------ Data shown ------
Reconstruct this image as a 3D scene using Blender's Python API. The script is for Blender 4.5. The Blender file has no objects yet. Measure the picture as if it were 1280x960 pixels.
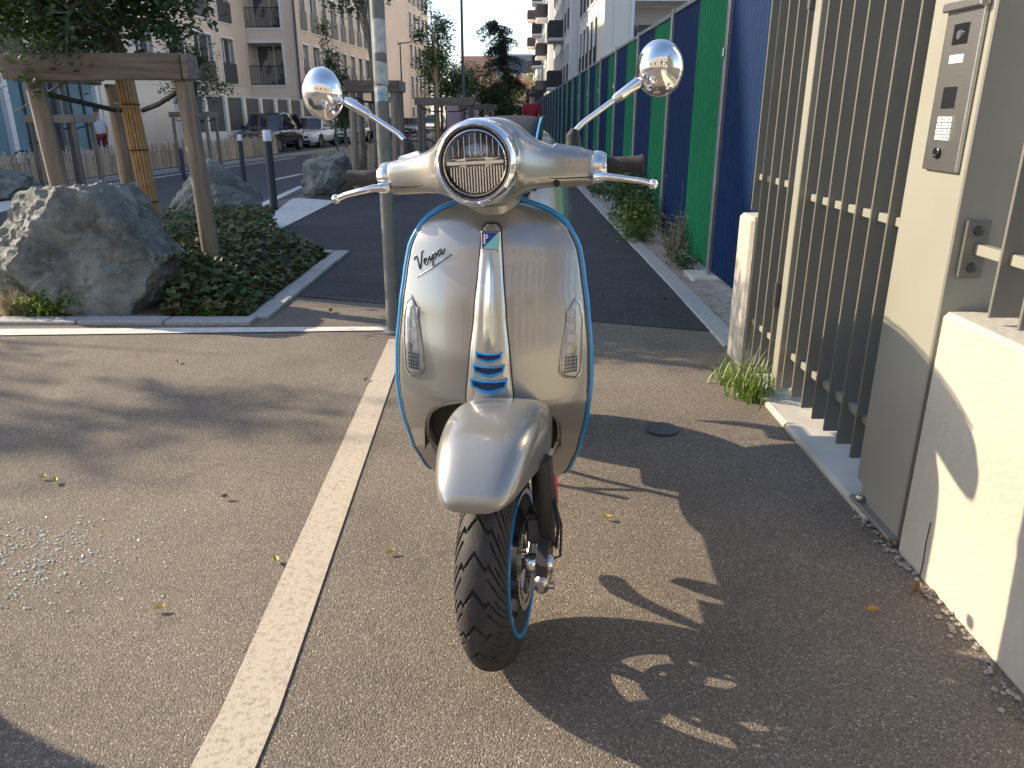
import bpy, bmesh, math, random
from mathutils import Vector, Matrix, noise
R = math.radians
PI = math.pi
rnd = random.Random(7)
sc = bpy.context.scene
COL = sc.collection

# ------------------------------------------------------------------ camera, sky, sun, exposure
PITCH = math.atan(340 / 961.0)
cam_d = bpy.data.cameras.new('camera')
cam = bpy.data.objects.new('camera', cam_d)
COL.objects.link(cam)
cam.location = (0, 0, 1.15)
cam.rotation_euler = (PI / 2 - PITCH, 0, 0)
cam_d.sensor_width = 36
cam_d.lens = 961 / 1280 * 36
cam_d.clip_start = .02
cam_d.clip_end = 3000
sc.camera = cam

SUN_AZ, SUN_EL = R(21), R(27.5)          # from the left, a little ahead of the camera
sun_dir = Vector((-math.cos(SUN_AZ) * math.cos(SUN_EL), math.sin(SUN_AZ) * math.cos(SUN_EL), math.sin(SUN_EL)))
w = bpy.data.worlds.new('World')
sc.world = w
w.use_nodes = True
wn = w.node_tree.nodes
bg = wn['Background']
sky = wn.new('ShaderNodeTexSky')
sky.sky_type = 'NISHITA'
sky.sun_disc = False
sky.sun_elevation = SUN_EL
sky.sun_rotation = math.atan2(sun_dir.x, sun_dir.y)
sky.altitude = 200
sky.air_density = .8
sky.dust_density = 1.2
sky.ozone_density = .5
w.node_tree.links.new(sky.outputs[0], bg.inputs[0])
bg.inputs[1].default_value = .15
sl = bpy.data.lights.new('sun', 'SUN')
sl.energy = 3.8
sl.angle = R(.55)
sl.color = (1, .83, .6)
so = bpy.data.objects.new('sun', sl)
COL.objects.link(so)
so.rotation_euler = (-sun_dir).to_track_quat('-Z', 'Y').to_euler()
sc.view_settings.view_transform = 'Standard'
sc.view_settings.look = 'None'
sc.view_settings.exposure = 1.25
sc.view_settings.gamma = 1

# ------------------------------------------------------------------ materials
MATS = {}
def mat(name, c, rough=.6, metal=0, c2=None, nscale=8, bump=0, bscale=40, coat=0, detail=6, contrast=(.35, .65),
        emit=None, trans=0, spec=None, bdist=.01):
    if name in MATS: return MATS[name]
    m = bpy.data.materials.new(name); m.use_nodes = True
    nt = m.node_tree; N = nt.nodes; Lk = nt.links
    b = N['Principled BSDF']
    b.inputs['Base Color'].default_value = (*c, 1)
    b.inputs['Roughness'].default_value = rough
    b.inputs['Metallic'].default_value = metal
    b.inputs['Coat Weight'].default_value = coat
    b.inputs['Coat Roughness'].default_value = .04
    if spec is not None: b.inputs['Specular IOR Level'].default_value = spec
    if trans: b.inputs['Transmission Weight'].default_value = trans
    if emit:
        b.inputs['Emission Color'].default_value = (*emit[0], 1); b.inputs['Emission Strength'].default_value = emit[1]
    tc = N.new('ShaderNodeTexCoord')
    if c2:
        n = N.new('ShaderNodeTexNoise'); n.inputs['Scale'].default_value = nscale; n.inputs['Detail'].default_value = detail
        Lk.new(tc.outputs['Object'], n.inputs['Vector'])
        r = N.new('ShaderNodeValToRGB'); r.color_ramp.elements[0].position = contrast[0]; r.color_ramp.elements[1].position = contrast[1]
        r.color_ramp.elements[0].color = (*c, 1); r.color_ramp.elements[1].color = (*c2, 1)
        Lk.new(n.outputs['Fac'], r.inputs['Fac']); Lk.new(r.outputs['Color'], b.inputs['Base Color'])
    if bump:
        n2 = N.new('ShaderNodeTexNoise'); n2.inputs['Scale'].default_value = bscale; n2.inputs['Detail'].default_value = 5
        Lk.new(tc.outputs['Object'], n2.inputs['Vector'])
        bp = N.new('ShaderNodeBump'); bp.inputs['Strength'].default_value = bump; bp.inputs['Distance'].default_value = bdist
        Lk.new(n2.outputs['Fac'], bp.inputs['Height']); Lk.new(bp.outputs['Normal'], b.inputs['Normal'])
    MATS[name] = m
    return m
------
▸ **Directions for this task**
Leave out the pictures, then repeat the listing above exactly from its first line to the line with "sc.view_settings.gamma = 1", inclusive.

▸ **Solution to this exercise**
Reconstruct this image as a 3D scene using Blender's Python API. The script is for Blender 4.5. The Blender file has no objects yet. Measure the picture as if it were 1280x960 pixels.
import bpy, bmesh, math, random
from mathutils import Vector, Matrix, noise
R = math.radians
PI = math.pi
rnd = random.Random(7)
sc = bpy.context.scene
COL = sc.collection

# ------------------------------------------------------------------ camera, sky, sun, exposure
PITCH = math.atan(340 / 961.0)
cam_d = bpy.data.cameras.new('camera')
cam = bpy.data.objects.new('camera', cam_d)
COL.objects.link(cam)
cam.location = (0, 0, 1.15)
cam.rotation_euler = (PI / 2 - PITCH, 0, 0)
cam_d.sensor_width = 36
cam_d.lens = 961 / 1280 * 36
cam_d.clip_start = .02
cam_d.clip_end = 3000
sc.camera = cam

SUN_AZ, SUN_EL = R(21), R(27.5)          # from the left, a little ahead of the camera
sun_dir = Vector((-math.cos(SUN_AZ) * math.cos(SUN_EL), math.sin(SUN_AZ) * math.cos(SUN_EL), math.sin(SUN_EL)))
w = bpy.data.worlds.new('World')
sc.world = w
w.use_nodes = True
wn = w.node_tree.nodes
bg = wn['Background']
sky = wn.new('ShaderNodeTexSky')
sky.sky_type = 'NISHITA'
sky.sun_disc = False
sky.sun_elevation = SUN_EL
sky.sun_rotation = math.atan2(sun_dir.x, sun_dir.y)
sky.altitude = 200
sky.air_density = .8
sky.dust_density = 1.2
sky.ozone_density = .5
w.node_tree.links.new(sky.outputs[0], bg.inputs[0])
bg.inputs[1].default_value = .15
sl = bpy.data.lights.new('sun', 'SUN')
sl.energy = 3.8
sl.angle = R(.55)
sl.color = (1, .83, .6)
so = bpy.data.objects.new('sun', sl)
COL.objects.link(so)
so.rotation_euler = (-sun_dir).to_track_quat('-Z', 'Y').to_euler()
sc.view_settings.view_transform = 'Standard'
sc.view_settings.look = 'None'
sc.view_settings.exposure = 1.25
sc.view_settings.gamma = 1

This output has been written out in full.